Americans have heard the phrase “the rich get richer” so often that it has turned into a cliché. A Prison Policy Initiative report has outlined statistics on the truth of the cliché, connecting it with mass incarceration as a cause that revealed the adage’s reality.
The report “10 ways that mass incarceration is an engine of economic injustice” by Eric Seligman and Brian Nam-Sonenstein paralleled the fight for a fair economy with the movement against prisons. The argument made two major points. First, mass incarceration made poor communities even poorer because it undermined movements for economic justice. Second, mass incarceration made unionizing harder and weakened workers.
“In 1973, the wealthiest 10% of Americans captured one-third of all income, but nearly 40 years later, they had captured one-half of it. In that time, the ultra-rich 1% went from holding 9% of all income to nearly a quarter of it,” said the report.

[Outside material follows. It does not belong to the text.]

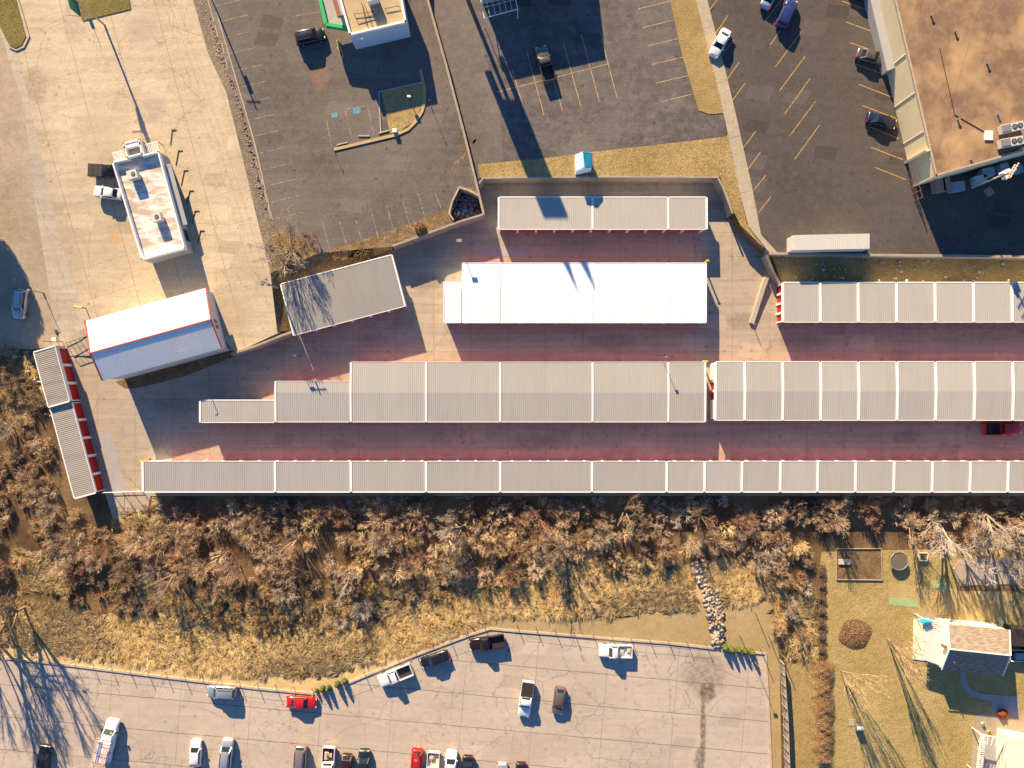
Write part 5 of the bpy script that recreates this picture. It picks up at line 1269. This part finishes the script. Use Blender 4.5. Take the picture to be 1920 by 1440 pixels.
def tubes(A, B, ra, rb, minr=.02):
    d = norm(B-A); ref = np.where(np.abs(d[:,2:]) > .9, np.array([[1.,0,0]]), np.array([[0,0,1.]]))
    u = norm(np.cross(d, ref)); w_ = np.cross(d, u); ra = np.maximum(ra, minr)[:,None]; rb = np.maximum(rb, minr*.7)[:,None]
    ring = []
    for P_, r_ in ((A, ra), (B, rb)):
        for k in range(3): a = 2*np.pi*k/3; ring.append(P_+(u*np.cos(a)+w_*np.sin(a))*r_)
    V = np.stack(ring, 1).reshape(-1,3); n = len(A); b = (np.arange(n)*6)[:,None]
    F = np.concatenate([b+np.array([[k, (k+1)%3, 3+(k+1)%3, 3+k]]) for k in range(3)], 0)
    return V, F
def pxy(px, py, z=0):
    k = (HC-z)/FPX; return np.stack([(np.asarray(px)-960)*k, (720-np.asarray(py))*k], -1)
def inpoly(x, y, poly):
    ins = np.zeros(len(x), bool); n = len(poly); j = n-1
    for i in range(n):
        xi, yi = poly[i]; xj, yj = poly[j]
        c = ((yi > y) != (yj > y)) & (x < (xj-xi)*(y-yi)/(yj-yi+1e-9)+xi); ins ^= c; j = i
    return ins
def scatter(poly, n, seed):
    g = np.random.default_rng(seed); p = np.array(poly); lo, hi = p.min(0), p.max(0); out = []
    while sum(map(len, out)) < n:
        q = g.uniform(lo, hi, (n*2, 2)); out.append(q[inpoly(q[:,0], q[:,1], poly)])
    return np.concatenate(out)[:n]
COLS = 1.8*np.array([(.37,.28,.18),(.33,.22,.14),(.40,.31,.21),(.33,.25,.17),(.44,.35,.24),(.30,.21,.14),(.45,.34,.19),(.38,.32,.25)])
TH = [(262,948),(420,936),(700,938),(1000,932),(1350,934),(1700,932),(1990,932),(1990,1030),(1880,1040),(1800,1022),(1660,1000),(1545,1000),(1520,1060),(1500,1130),(1470,1100),(1440,1050),(1350,1040),(1230,1060),(1120,1080),(980,1090),(880,1120),(760,1130),(640,1175),(520,1190),(400,1170),(250,1140),(120,1130),(0,1100),(-80,1080),(-80,640),(40,655),(75,720),(120,900),(150,960),(190,985),(240,990)]
HOLES = [[(1450,975),(1540,985),(1640,985),(1780,1010),(1760,1035),(1540,1025),(1500,1000)], [(1010,1030),(1110,1035),(1110,1075),(1010,1075)], [(40,1040),(110,1040),(120,1100),(40,1100)]]
def scatter2(poly, n, seed):
    q = scatter(poly, n, seed)
    for h in HOLES: q = q[~inpoly(q[:,0], q[:,1], h)]
    return q
# the mass of the thicket: shrubs no one could count
protos = [branches(100+i, 1.0, 8+i%3, [6,9], spread=.85, up=.15, ratio=.82, r0=.045, sp0=.55, bd=.13) for i in range(6)]
VV, FF, CC = [], [], []; nv = 0
q = scatter2(TH, 760, 5)
gcol = np.random.default_rng(3)
for i, (x, y) in enumerate(q):
    A, B, ra, rb = protos[i % 6]
    xy = pxy(x, y); left = x < 260 and y < 1000
    H = 1.4+2.4*gcol.beta(1.6,2) if not left else gcol.uniform(1.0, 3.0)
    if y > 1080 or (x > 1150 and y > 1030): H *= .62
    if y < 960: H *= .8
    a = gcol.uniform(0, 6.28); ca, sa = np.cos(a), np.sin(a); Rm = np.array([[ca,-sa,0],[sa,ca,0],[0,0,1]])
    sx = H*gcol.uniform(.7, 1.0)
    def tf(p): p = p@Rm.T; p = p*np.array([sx,sx,H]); p[:,:2] += xy; p[:,2] = np.maximum(p[:,2]-.08, -.02); return p
    V_, F_ = ribbons(tf(A), tf(B), ra*2, rb*2, .0095, i)
    c = COLS[gcol.integers(0, 8)]*gcol.uniform(.6, 1.25)
    if y > 1090 or (left and gcol.random() < .4): c = c*.4+np.array((.42,.30,.13))*.6
    lt = np.where(ra[:,None] > .014, 1.35, 1.0)
    VV.append(V_); FF.append(F_+nv); CC.append(np.repeat(np.clip(c*lt*gcol.uniform(.88,1.12,(len(A),1)),0,1), 4, 0)); nv += len(V_)
o = nmesh('brush_thicket', np.concatenate(VV), np.concatenate(FF), M_twig, np.concatenate(CC))
tag(o, 'tangled leafless brown brush filling the strip south of the longest storage row', 'brush', kind='stuff')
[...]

The report reasoned that mass incarceration used sentencing to drive the poor into deeper poverty. “Poverty traps people in jail,” said the report. “About 83% of people in local jails are legally innocent and awaiting trial, and many of them are too poor to make bail.” Jail also prevented employment and increased the chances of job loss, leading to long-term job instability and lost benefits.
Mass incarceration has impoverished families by saddling them with “astronomical new expenses related to supporting a loved one on the inside.” An Ella Baker Center survey showed that 58% of families living in poverty could not afford the costs associated with a conviction, said the report.
Mass incarceration has deepened poverty in rural prison towns, PPI revealed, holding new prison construction responsible for poverty. New prisons had not created new jobs because seniority rules favored existing workers. PPI asserted that new prisons discouraged local investment. Business might fear an incoming criminalized population, and new prisons have often attracted large chain stores with which smaller local business could not compete.
“After California’s state prison in Corcoran was built in 1988, fewer than 10% of the jobs went to local residents,” said the report. It cited a 2007 study of California’s prison boom by Ruth Wilson Gilmore, which reported that on average, fewer than 20% of jobs from new state prisons went to local residents.
The report’s second major point addressed employment justice. “Among the more than 50,000 people released from federal prisons in 2010, a staggering 33% found no employment over four years post-release and no more than 40% were employed at any given time,” said the report.
PPI said they saw unions as an “equalizing force, reducing racial and gender economic disparity and increasing political participation,” but “mass incarceration undermines these benefits by preventing workers from leveraging their collective power through unions” and political engagement.
Disenfranchisement laws that prevented returning citizens in many states from voting affected “5.17 million people — 1 out of every 44 adults.”
PPI also criticized the Census Bureau for skewing political representation through “prison gerrymandering.” The practice has disempowered communities by removing potential voters but then counting them as living in the jurisdictions of their imprisonment. Mass incarceration also “artificially lowers official unemployment rates as incarcerated people go uncounted,” stated the report.
The report blamed mass incarceration for continuing a tradition of reinforcing divisions that obscured shared interest in policy reforms. “Throughout U.S. history, racism has prevented the development of a fully united movement for workers rights,” the report stated.
A PPI example of mass incarceration’s influence on societal ideas related to labor market research that found employers more frequently assuming “criminality in Black job applicants, whether they have a criminal record or not.”
The report concluded that the vast majority Americans “have a stake in dismantling this engine of inequality.” PPI advocated the idea that “solidarity between all workers — criminalized or not — is necessary to progress toward a more economically just future.”